• INFORMATION PROVIDED
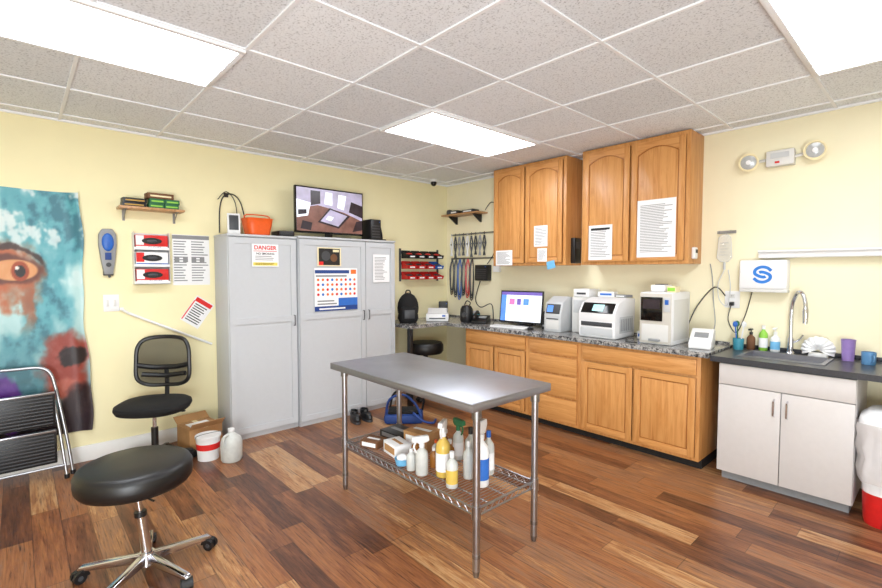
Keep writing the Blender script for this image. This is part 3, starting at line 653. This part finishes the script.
# analysers
o=thing('blood_analyser','compact light grey analyser with angled screen on counter','analyser',None,(2.02,-.28,ZT))
m=M();m.prism([(-.14,0),(.13,0),(.13,.34),(.02,.36),(-.1,.3),(-.14,.17)],'x',-.1,.1,LGREY,.008);m.box(-.075,.075,-.143,-.139,.03,.12,OFFW,.003);m.box(-.07,.07,-.145,-.14,.13,.14,DGREY);part('body',m,o)
m=M();m.box(-.08,.08,-.003,.003,-.05,.05,DGREY,.002);m.box(-.07,.0,-.0045,-.002,-.035,.035,SCRB);part('screen',m,o,(0,-.123,.235),(-.3,0,0))
o=thing('storage_unit','upright white box unit behind the wide analyser','device',None,(2.25,-.17,ZT))
m=M();m.box(-.1,.1,-.1,.14,0,.36,OFFW,.012);m.box(-.08,.08,-.104,-.098,.2,.33,LGREY,.003);part('body',m,o)
m=M();m.box(-.09,.09,-.09,.12,.361,.44,WHITE,.01);m.box(-.05,.05,-.093,-.089,.385,.405,DGREY);part('lid',m,o)
o=thing('chemistry_analyser','wide low white analyser with dark front panel on counter','analyser',None,(2.55,-.3,ZT))
m=M();m.box(-.185,.185,-.2,.19,0,.17,WHITE,.02);m.prism([(-.2,.15),(.19,.15),(.19,.36),(.02,.37),(-.14,.32),(-.2,.24)],'x',-.185,.185,WHITE,.012);m.box(-.155,.155,-.205,-.198,.11,.15,DGREY,.004)
m.box(-.16,.16,-.203,-.199,.02,.095,LGREY,.004);m.box(.183,.187,-.12,.14,.05,.2,LGREY,.002)
for k in range(7): m.box(.186,.189,-.1+k*.035,-.085+k*.035,.07,.18,GREY)
part('body',m,o)
m=M();m.box(-.16,.16,-.003,.004,-.055,.055,BLKG,.003);m.box(-.05,.06,-.0045,-.002,-.035,.035,SCRT);part('screen',m,o,(.0,-.172,.278),(-.62,0,0))
smallthing('supply_carton','small white carton on top of wide analyser','box',(.16,.1,.05),WHITE,(2.50,-.2,ZT+.3705),8,LABELB)
smallthing('supply_carton','flat grey tray on top of wide analyser','box',(.12,.12,.025),GREY,(2.66,-.2,ZT+.3705),-5)
o=thing('hematology_analyser','boxy beige-grey analyser with black front window on counter','analyser',None,(3.08,-.30,ZT))
m=M();m.box(-.135,.135,-.185,.2,0,.44,WHITE,.012);m.box(-.13,.13,-.192,-.183,.01,.43,BEIGE,.004);m.box(-.11,.11,-.196,-.19,.03,.17,OFFW,.003);m.box(-.045,.045,-.215,-.19,.03,.05,GREY,.004);m.box(.134,.137,-.15,.16,.04,.38,OFFW,.002);part('body',m,o)
m=M();m.box(-.12,.06,-.2,-.19,.2,.4,BLKG,.003);m.box(-.1,.04,-.202,-.199,.3,.38,SCRD);part('window',m,o,label='black front window')
m=M();m.box(.07,.12,-.198,-.19,.28,.4,LGREY,.002);m.box(.08,.11,-.2,-.197,.34,.38,BLUE);part('panel',m,o)
m=M();m.box(-.09,.03,-.08,.08,0,.06,WHITE,.01);m.box(-.06,.0,-.06,.06,.06,.065,DGREY);thing('thermal_printer','small white printer on top of analyser','printer',m,(3.08,-.3,ZT+.44))
m=M();m.box(-.035,.035,-.05,.05,0,.05,CREAM,.004);m.box(-.03,.03,-.051,-.049,.01,.04,LGREEN);thing('reagent_box','small yellow and green carton on top of analyser','box',m,(3.17,-.35,ZT+.44))
o=thing('urine_analyser','small white desktop reader with sloped front on counter','analyser',None,(3.40,-.35,ZT),10)
m=M();m.prism([(-.12,0),(.11,0),(.11,.14),(.04,.15),(-.12,.05)],'x',-.08,.08,WHITE,.008);part('body',m,o)
m=M();m.box(-.05,.05,-.002,.002,-.03,.03,GREY,.001);part('screen',m,o,(0,-.035,.105),(-1.0,0,0))
smallthing('test_kit_box','small white and blue test kit box on counter','box',(.07,.1,.07),WHITE,(2.85,-.2,ZT),5,LABELB)
m=M();m.tube([(3.40,-.22,ZT+.05),(3.42,-.12,1.1),(3.38,-.04,1.3),(3.36,-.02,1.5),(3.34,-.02,1.62)],.004,GREY,smooth=5);thing('power_cable','thin grey cable running up wall from counter','cable',m)
m=M();m.tube([(3.18,-.08,ZT+.1),(3.25,-.04,1.25),(3.38,-.025,1.42),(3.46,-.015,1.35)],.005,BLK,smooth=5);thing('power_cable','black power cable running to wall outlet','cable',m)
m=M();m.tube([(2.76,-.36,ZT+.008),(2.82,-.44,ZT+.008),(2.84,-.52,ZT+.008),(2.9,-.56,ZT+.008),(2.95,-.53,ZT+.008)],.004,BLK,smooth=5);thing('usb_cable','thin black cable lying across counter between analysers','cable',m)
# --- IV bags
m=M();m.box(0,.14,-.01,0,-.012,.012,DSTEEL);
for k in range(2): m.tube([(.03+k*.08,-.01,0),(.03+k*.08,-.04,-.01),(.03+k*.08,-.045,.012)],.003,DSTEEL,n=6)
thing('wall_hook','small metal hook strip on wall','hook',m,(3.385,0,1.885))
o=thing('fluid_bag','clear intravenous fluid bag hanging from wall hook','fluid bag',None,(3.455,-.045,1.87))
m=M();t=[(-.045,-.03),(-.055,-.2),(-.03,-.235),(.03,-.235),(.055,-.2),(.045,-.03),(.02,-.01),(-.02,-.01)];m.prism(t,'y',-.018,.014,CLEAR,.008);m.tube([(-.012,0,-.01),(0,0,.012),(.012,0,-.01)],.003,CLEAR,n=6);part('bag',m,o)
m=M();m.tube([(a,-.002,b) for a,b in t],.0025,LGREY,n=6,closed=True);part('bag_seam',m,o)
m=M()
for k in range(5): m.box(-.03,.03-.012*(k%2),-.0195,-.0185,-.08-k*.025,-.076-k*.025,GREY)
part('label_print',m,o)
m=M();m.tube([(0,0,-.235),(0,0,-.3),(-.04,-.005,-.42),(-.03,0,-.55),(.03,-.005,-.6),(.05,0,-.45),(.03,.0,-.3)],.004,LGREY,n=6,smooth=5);m.cyl((0,0,-.3),(0,0,-.24),.01,LGREY,n=12);part('tubing',m,o)
m=M();m.box(-.035,.035,-.03,0,0,.1,WHITE,.01);m.box(-.02,.02,-.033,-.029,.05,.08,BLK);thing('thermometer_box','white device mounted on cabinet side','device',m,(3.2602,-.2,1.66),90)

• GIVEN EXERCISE
Omit every picture, then repeat the remaining data exactly as it appears above.

• RESPONSE TO THIS TASK
Keep writing the Blender script for this image. This is part 3, starting at line 653. This part finishes the script.
# analysers
o=thing('blood_analyser','compact light grey analyser with angled screen on counter','analyser',None,(2.02,-.28,ZT))
m=M();m.prism([(-.14,0),(.13,0),(.13,.34),(.02,.36),(-.1,.3),(-.14,.17)],'x',-.1,.1,LGREY,.008);m.box(-.075,.075,-.143,-.139,.03,.12,OFFW,.003);m.box(-.07,.07,-.145,-.14,.13,.14,DGREY);part('body',m,o)
m=M();m.box(-.08,.08,-.003,.003,-.05,.05,DGREY,.002);m.box(-.07,.0,-.0045,-.002,-.035,.035,SCRB);part('screen',m,o,(0,-.123,.235),(-.3,0,0))
o=thing('storage_unit','upright white box unit behind the wide analyser','device',None,(2.25,-.17,ZT))
m=M();m.box(-.1,.1,-.1,.14,0,.36,OFFW,.012);m.box(-.08,.08,-.104,-.098,.2,.33,LGREY,.003);part('body',m,o)
m=M();m.box(-.09,.09,-.09,.12,.361,.44,WHITE,.01);m.box(-.05,.05,-.093,-.089,.385,.405,DGREY);part('lid',m,o)
o=thing('chemistry_analyser','wide low white analyser with dark front panel on counter','analyser',None,(2.55,-.3,ZT))
m=M();m.box(-.185,.185,-.2,.19,0,.17,WHITE,.02);m.prism([(-.2,.15),(.19,.15),(.19,.36),(.02,.37),(-.14,.32),(-.2,.24)],'x',-.185,.185,WHITE,.012);m.box(-.155,.155,-.205,-.198,.11,.15,DGREY,.004)
m.box(-.16,.16,-.203,-.199,.02,.095,LGREY,.004);m.box(.183,.187,-.12,.14,.05,.2,LGREY,.002)
for k in range(7): m.box(.186,.189,-.1+k*.035,-.085+k*.035,.07,.18,GREY)
part('body',m,o)
m=M();m.box(-.16,.16,-.003,.004,-.055,.055,BLKG,.003);m.box(-.05,.06,-.0045,-.002,-.035,.035,SCRT);part('screen',m,o,(.0,-.172,.278),(-.62,0,0))
smallthing('supply_carton','small white carton on top of wide analyser','box',(.16,.1,.05),WHITE,(2.50,-.2,ZT+.3705),8,LABELB)
smallthing('supply_carton','flat grey tray on top of wide analyser','box',(.12,.12,.025),GREY,(2.66,-.2,ZT+.3705),-5)
o=thing('hematology_analyser','boxy beige-grey analyser with black front window on counter','analyser',None,(3.08,-.30,ZT))
m=M();m.box(-.135,.135,-.185,.2,0,.44,WHITE,.012);m.box(-.13,.13,-.192,-.183,.01,.43,BEIGE,.004);m.box(-.11,.11,-.196,-.19,.03,.17,OFFW,.003);m.box(-.045,.045,-.215,-.19,.03,.05,GREY,.004);m.box(.134,.137,-.15,.16,.04,.38,OFFW,.002);part('body',m,o)
m=M();m.box(-.12,.06,-.2,-.19,.2,.4,BLKG,.003);m.box(-.1,.04,-.202,-.199,.3,.38,SCRD);part('window',m,o,label='black front window')
m=M();m.box(.07,.12,-.198,-.19,.28,.4,LGREY,.002);m.box(.08,.11,-.2,-.197,.34,.38,BLUE);part('panel',m,o)
m=M();m.box(-.09,.03,-.08,.08,0,.06,WHITE,.01);m.box(-.06,.0,-.06,.06,.06,.065,DGREY);thing('thermal_printer','small white printer on top of analyser','printer',m,(3.08,-.3,ZT+.44))
m=M();m.box(-.035,.035,-.05,.05,0,.05,CREAM,.004);m.box(-.03,.03,-.051,-.049,.01,.04,LGREEN);thing('reagent_box','small yellow and green carton on top of analyser','box',m,(3.17,-.35,ZT+.44))
o=thing('urine_analyser','small white desktop reader with sloped front on counter','analyser',None,(3.40,-.35,ZT),10)
m=M();m.prism([(-.12,0),(.11,0),(.11,.14),(.04,.15),(-.12,.05)],'x',-.08,.08,WHITE,.008);part('body',m,o)
m=M();m.box(-.05,.05,-.002,.002,-.03,.03,GREY,.001);part('screen',m,o,(0,-.035,.105),(-1.0,0,0))
smallthing('test_kit_box','small white and blue test kit box on counter','box',(.07,.1,.07),WHITE,(2.85,-.2,ZT),5,LABELB)
m=M();m.tube([(3.40,-.22,ZT+.05),(3.42,-.12,1.1),(3.38,-.04,1.3),(3.36,-.02,1.5),(3.34,-.02,1.62)],.004,GREY,smooth=5);thing('power_cable','thin grey cable running up wall from counter','cable',m)
m=M();m.tube([(3.18,-.08,ZT+.1),(3.25,-.04,1.25),(3.38,-.025,1.42),(3.46,-.015,1.35)],.005,BLK,smooth=5);thing('power_cable','black power cable running to wall outlet','cable',m)
m=M();m.tube([(2.76,-.36,ZT+.008),(2.82,-.44,ZT+.008),(2.84,-.52,ZT+.008),(2.9,-.56,ZT+.008),(2.95,-.53,ZT+.008)],.004,BLK,smooth=5);thing('usb_cable','thin black cable lying across counter between analysers','cable',m)
# --- IV bags
m=M();m.box(0,.14,-.01,0,-.012,.012,DSTEEL);
for k in range(2): m.tube([(.03+k*.08,-.01,0),(.03+k*.08,-.04,-.01),(.03+k*.08,-.045,.012)],.003,DSTEEL,n=6)
thing('wall_hook','small metal hook strip on wall','hook',m,(3.385,0,1.885))
o=thing('fluid_bag','clear intravenous fluid bag hanging from wall hook','fluid bag',None,(3.455,-.045,1.87))
m=M();t=[(-.045,-.03),(-.055,-.2),(-.03,-.235),(.03,-.235),(.055,-.2),(.045,-.03),(.02,-.01),(-.02,-.01)];m.prism(t,'y',-.018,.014,CLEAR,.008);m.tube([(-.012,0,-.01),(0,0,.012),(.012,0,-.01)],.003,CLEAR,n=6);part('bag',m,o)
m=M();m.tube([(a,-.002,b) for a,b in t],.0025,LGREY,n=6,closed=True);part('bag_seam',m,o)
m=M()
for k in range(5): m.box(-.03,.03-.012*(k%2),-.0195,-.0185,-.08-k*.025,-.076-k*.025,GREY)
part('label_print',m,o)
m=M();m.tube([(0,0,-.235),(0,0,-.3),(-.04,-.005,-.42),(-.03,0,-.55),(.03,-.005,-.6),(.05,0,-.45),(.03,.0,-.3)],.004,LGREY,n=6,smooth=5);m.cyl((0,0,-.3),(0,0,-.24),.01,LGREY,n=12);part('tubing',m,o)
m=M();m.box(-.035,.035,-.03,0,0,.1,WHITE,.01);m.box(-.02,.02,-.033,-.029,.05,.08,BLK);thing('thermometer_box','white device mounted on cabinet side','device',m,(3.2602,-.2,1.66),90)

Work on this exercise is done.